Mis en scène par Blerta Neziraj, son épouse, comme beaucoup de ses pièces, ce spectacle qui a rempli d’enthousiasme la salle de l’ODA traite par la comédie la construction des accords de paix. Présentés comme la continuité de la guerre, et comme le fruit des humeurs d’individus plutôt que du travail raisonné des institutions censées les mettre au point, ces processus sont incarnés par une distribution européenne rassemblant des artistes du Kosovo, d’Ukraine, de Serbie, de Bosnie-Herzégovine, d’Italie, de République tchèque, d’Albanie, de Macédoine du Nord, de Norvège et d’Estonie.
Introduite par un panda en peluche grandeur nature, la négociation que met en scène la pièce se tient comme souvent chez Jeton Neziraj dans un univers fictif qui ressemble à certaines réalités. Représentées par deux personnages aussi grotesques que l’ancien général et l’activiste de la société civile, ou encore l’émissaire américain des Nations unies qui les entoure, les républiques de Banoniva et d’Unmikistan ont non seulement des faux airs de Kosovo et de Serbie, mais aussi d’Ukraine et de Russie. Negotiating Peace témoigne de la double nécessité pour son auteur de porter une réflexion sur l’état de la démocratie locale et de la rendre compréhensible au-delà des frontières du Kosovo, dont les habitants peinent aujourd’hui encore à sortir, les visas ne leur étant pas accordés facilement.
Penser la violence
Le Showcase est, pour les artistes kosovars, une manière de faire venir à eux le monde qu’ils ont rarement l’occasion de visiter par eux-mêmes. Lors de cette 6e édition, programmateurs et autres professionnels étrangers sont venus nombreux, notamment grâce à l’organisation d’un voyage par l’IETM, l’un des plus anciens et importants réseaux culturels internationaux.
Au Théâtre municipal de Gjilan, au sud-est du Kosovo, on constate avec la pièce The Shadow Garden, écrite par Sarah Hehir et mise en scène par Nastazja Domaradzka, que la démarche très engagée de Jeton fait des émules. On y observe les conséquences de la guerre de 1998-1999 sur une famille, celle du premier enfant à avoir pris la parole dans un tribunal de guerre. Ce spectacle, qui cherche sans vraiment le trouver son équilibre entre théâtre de l’intime et théâtre documentaire, est avec ceux de Jeton le plus frontalement politique.
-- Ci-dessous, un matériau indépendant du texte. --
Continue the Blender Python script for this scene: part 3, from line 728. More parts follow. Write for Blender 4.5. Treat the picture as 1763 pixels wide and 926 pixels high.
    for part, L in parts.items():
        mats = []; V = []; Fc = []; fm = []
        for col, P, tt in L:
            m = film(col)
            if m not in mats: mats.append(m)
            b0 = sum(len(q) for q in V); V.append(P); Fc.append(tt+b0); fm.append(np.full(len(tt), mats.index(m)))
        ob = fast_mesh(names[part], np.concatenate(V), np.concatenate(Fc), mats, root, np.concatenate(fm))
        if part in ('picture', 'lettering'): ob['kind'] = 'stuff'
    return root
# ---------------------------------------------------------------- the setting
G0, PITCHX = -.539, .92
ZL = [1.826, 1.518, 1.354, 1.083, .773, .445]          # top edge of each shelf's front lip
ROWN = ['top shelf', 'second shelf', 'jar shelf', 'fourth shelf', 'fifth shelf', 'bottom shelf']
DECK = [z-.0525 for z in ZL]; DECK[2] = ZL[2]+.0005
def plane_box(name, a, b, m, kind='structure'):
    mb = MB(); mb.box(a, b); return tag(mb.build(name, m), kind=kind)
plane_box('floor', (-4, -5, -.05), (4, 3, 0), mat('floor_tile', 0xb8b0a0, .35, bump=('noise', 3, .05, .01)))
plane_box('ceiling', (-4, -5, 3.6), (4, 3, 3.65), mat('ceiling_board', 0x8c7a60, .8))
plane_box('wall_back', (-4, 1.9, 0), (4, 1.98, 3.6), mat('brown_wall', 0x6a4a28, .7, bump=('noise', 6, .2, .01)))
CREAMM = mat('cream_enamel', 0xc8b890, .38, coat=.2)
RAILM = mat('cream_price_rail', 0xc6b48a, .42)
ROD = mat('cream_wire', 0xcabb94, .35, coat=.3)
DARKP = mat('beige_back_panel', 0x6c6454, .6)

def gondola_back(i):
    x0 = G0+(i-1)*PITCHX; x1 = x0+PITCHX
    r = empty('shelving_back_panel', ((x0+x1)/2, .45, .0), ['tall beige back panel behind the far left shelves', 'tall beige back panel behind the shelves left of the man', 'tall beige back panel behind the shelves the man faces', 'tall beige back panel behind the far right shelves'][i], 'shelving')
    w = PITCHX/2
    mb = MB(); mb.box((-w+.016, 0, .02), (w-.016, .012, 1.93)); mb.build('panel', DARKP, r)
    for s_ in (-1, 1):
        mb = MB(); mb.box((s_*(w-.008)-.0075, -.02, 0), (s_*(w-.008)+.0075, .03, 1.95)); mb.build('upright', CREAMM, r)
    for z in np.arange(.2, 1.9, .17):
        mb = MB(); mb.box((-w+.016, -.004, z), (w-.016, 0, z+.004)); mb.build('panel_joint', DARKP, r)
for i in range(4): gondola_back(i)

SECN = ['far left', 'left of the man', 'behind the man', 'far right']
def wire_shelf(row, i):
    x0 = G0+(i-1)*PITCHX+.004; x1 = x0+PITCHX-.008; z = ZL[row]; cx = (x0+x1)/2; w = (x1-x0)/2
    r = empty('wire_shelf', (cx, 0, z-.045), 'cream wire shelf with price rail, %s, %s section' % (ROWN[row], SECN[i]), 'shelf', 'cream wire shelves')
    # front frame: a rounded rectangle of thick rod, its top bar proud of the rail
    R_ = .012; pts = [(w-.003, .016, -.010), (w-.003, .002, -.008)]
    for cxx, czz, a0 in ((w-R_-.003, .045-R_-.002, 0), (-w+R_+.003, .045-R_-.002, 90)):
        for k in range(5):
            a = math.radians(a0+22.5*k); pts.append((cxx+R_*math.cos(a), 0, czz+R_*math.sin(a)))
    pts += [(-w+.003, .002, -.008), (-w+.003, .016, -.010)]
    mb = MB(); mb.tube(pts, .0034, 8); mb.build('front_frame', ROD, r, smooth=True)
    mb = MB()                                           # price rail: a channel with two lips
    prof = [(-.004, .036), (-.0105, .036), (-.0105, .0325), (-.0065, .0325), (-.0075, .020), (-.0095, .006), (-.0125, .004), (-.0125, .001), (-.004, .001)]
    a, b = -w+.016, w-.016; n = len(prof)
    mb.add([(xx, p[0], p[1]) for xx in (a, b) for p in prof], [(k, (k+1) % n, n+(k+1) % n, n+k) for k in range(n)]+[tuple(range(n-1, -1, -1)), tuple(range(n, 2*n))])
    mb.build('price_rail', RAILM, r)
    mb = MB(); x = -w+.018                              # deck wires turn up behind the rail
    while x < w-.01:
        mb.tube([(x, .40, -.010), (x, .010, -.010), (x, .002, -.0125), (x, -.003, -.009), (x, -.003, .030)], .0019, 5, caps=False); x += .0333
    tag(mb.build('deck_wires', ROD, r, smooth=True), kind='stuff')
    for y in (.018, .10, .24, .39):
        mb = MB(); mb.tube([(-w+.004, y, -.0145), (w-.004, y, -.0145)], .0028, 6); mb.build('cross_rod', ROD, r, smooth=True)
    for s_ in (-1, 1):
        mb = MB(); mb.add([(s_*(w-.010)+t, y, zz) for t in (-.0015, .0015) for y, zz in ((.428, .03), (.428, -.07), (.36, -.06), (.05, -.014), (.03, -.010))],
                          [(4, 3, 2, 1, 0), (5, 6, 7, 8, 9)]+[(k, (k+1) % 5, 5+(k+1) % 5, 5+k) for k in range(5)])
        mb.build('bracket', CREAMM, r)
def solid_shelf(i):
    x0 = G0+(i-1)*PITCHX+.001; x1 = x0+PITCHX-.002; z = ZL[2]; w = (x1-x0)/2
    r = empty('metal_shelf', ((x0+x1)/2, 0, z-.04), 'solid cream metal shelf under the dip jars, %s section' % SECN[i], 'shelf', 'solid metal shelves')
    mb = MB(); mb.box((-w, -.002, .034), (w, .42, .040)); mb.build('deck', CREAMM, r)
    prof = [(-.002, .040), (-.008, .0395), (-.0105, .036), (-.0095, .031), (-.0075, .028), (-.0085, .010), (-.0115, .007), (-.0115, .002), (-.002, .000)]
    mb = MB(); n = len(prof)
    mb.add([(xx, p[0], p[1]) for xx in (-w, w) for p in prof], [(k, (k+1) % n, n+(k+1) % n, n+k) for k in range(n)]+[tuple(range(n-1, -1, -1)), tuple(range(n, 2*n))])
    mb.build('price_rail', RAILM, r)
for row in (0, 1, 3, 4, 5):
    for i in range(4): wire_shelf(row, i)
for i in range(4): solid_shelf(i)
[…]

Depuis cinq ans, les possibilités de parler de tout, en particulier de la Serbie qui ne cesse de nier notre indépendance, se réduisent.
Jeton Neziraj
Qu’il s’agisse de mises en scène ou d’adaptations de classiques – au Théâtre municipal de Gjakova, un Mesure pour mesure de Shakespeare et un Antigones mêlant les textes de Sophocle et d’Anouilh – ou d’œuvres plus contemporaines – Arbri de Lirak Çelaj s’inspire d’un film de Florian Zeller (The Father) passé chez nous aux oubliettes –, les autres pièces du Showcase sont presque toutes accompagnées d’une note d’intention qui les relie au Kosovo d’aujourd’hui. Cela peut nous paraître plus ou moins justifié selon les cas, mais dit beaucoup de la place que les artistes souhaitent donner au théâtre dans leur société.
On retourne avec bonheur au théâtre drôle et furieux de Jeton et Blerta Neziraj avec Gadjo, basé sur l’histoire vraie d’une femme rom victime en 2019 d’une série de violences physiques après avoir été injustement accusée par un média local d’avoir enlevé des enfants. De nouveau, le couple Neziraj s’écarte, grâce à une écriture fragmentaire – la pièce est sous-titrée « Post-drama » – et à une mise en scène aux accents volontiers artificiels, des formes réelles de la violence pour donner celle-ci à penser.
La liberté dont fait preuve le spectacle, dans un Kosovo largement intolérant envers ses minorités, est la grande fierté de Jeton. C’est en effet en très grande partie grâce au travail qu’il mène avec Qendra Multimedia que, dit-il, « tous les sujets peuvent être abordés au théâtre ». Cette liberté gagnée à force d’audace, qui se veut pour Jeton et les siens un « laboratoire pour la société entière », est toutefois loin d’être définitivement acquise. « Depuis cinq ans, on sent que les possibilités de parler de tout, en particulier de la Serbie qui ne cesse de nier notre indépendance proclamée en 2016, se réduisent. »
L’équipe de Qendra ne faiblit pas. Comme c’était le cas pendant la guerre, où il se pratiquait à l’abri des regards de l’occupant serbe, le théâtre du Kosovo est toujours une « muse de la résistance » qui a de quoi inspirer bien des artistes en ces temps troublés.